Eventing in Pony Club

Eventing in Pony Club is very similar to eventing at USEA competitions with the exception of being part of a team. The ridden competition runs exactly like a regular event but with the Horse Management component is added in as well. Riders compete on teams of three or four riders and a stable manager. Members have the opportunity to qualify for USPC national Championships every other year by completing their regional eventing rally and a USEA recognized Horse Trial at their chosen level. Pony Club also offers many awards for excellence in eventing.


The Eventing certification track in Pony Club is designed to allow a member to progress in three phases of riding: dressage, cross-country, and stadium jumping. Dressage makes up the flat work portion of this certification and is the basis of training for this track, which then supports both of the jumping phases. Each level builds upon the next in all phases of the Eventing track. The jumping heights increase steadily beginning at 18” (D-2) up to 3’9” (A), along with the members ability to discuss the Training Scale and components of self-evaluation.


Competitions start with the Dressage phase.
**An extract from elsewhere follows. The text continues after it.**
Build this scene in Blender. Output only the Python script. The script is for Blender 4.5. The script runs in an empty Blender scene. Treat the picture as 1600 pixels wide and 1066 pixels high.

The French term for “training”, Dressage is essential to the event mount as it helps to develop the muscular strength, suppleness, obedience, and maneuverability needed in the other two phases. Mount and rider perform a prescribed pattern of movements and are scored on accuracy, obedience, suppleness, and execution. The Dressage phase is the starting point for the remainder of the competition as the score earned here can determine where you finish.

Cross-Country is the second phase of an eventing competition. The object of this phase is to prove the speed, endurance, and jumping ability of the mount over varied terrain and obstacles. Mounts and riders must be in peak condition to run cross-country well and not incur any time or jumping penalties. The mount must be bold, smart, and obedient and the rider must have knowledge of pace and a good plan to navigate the course. Mounts are asked to jump a variety of obstacles including logs, cabins, drops and banks, gallop through water, and over brush. The entire course is timed and riders who come in within the time allotted with no jump penalties move on with their original Dressage score.

The final phase of an eventing competition is the Show Jumping phase. While similar to a traditional show jumping course the purpose of Eventing show jumping is entirely different. This phase is designed to demonstrate that, after a test of endurance, the mount has retained suppleness, energy, and obedience to the rider. The objective is to leave all the obstacles up and finish the course in the allowed time. A double clear round here adds no penalties to the pair’s Dressage score. The mount and rider combination with the lowest total score after Show Jumping is the winner.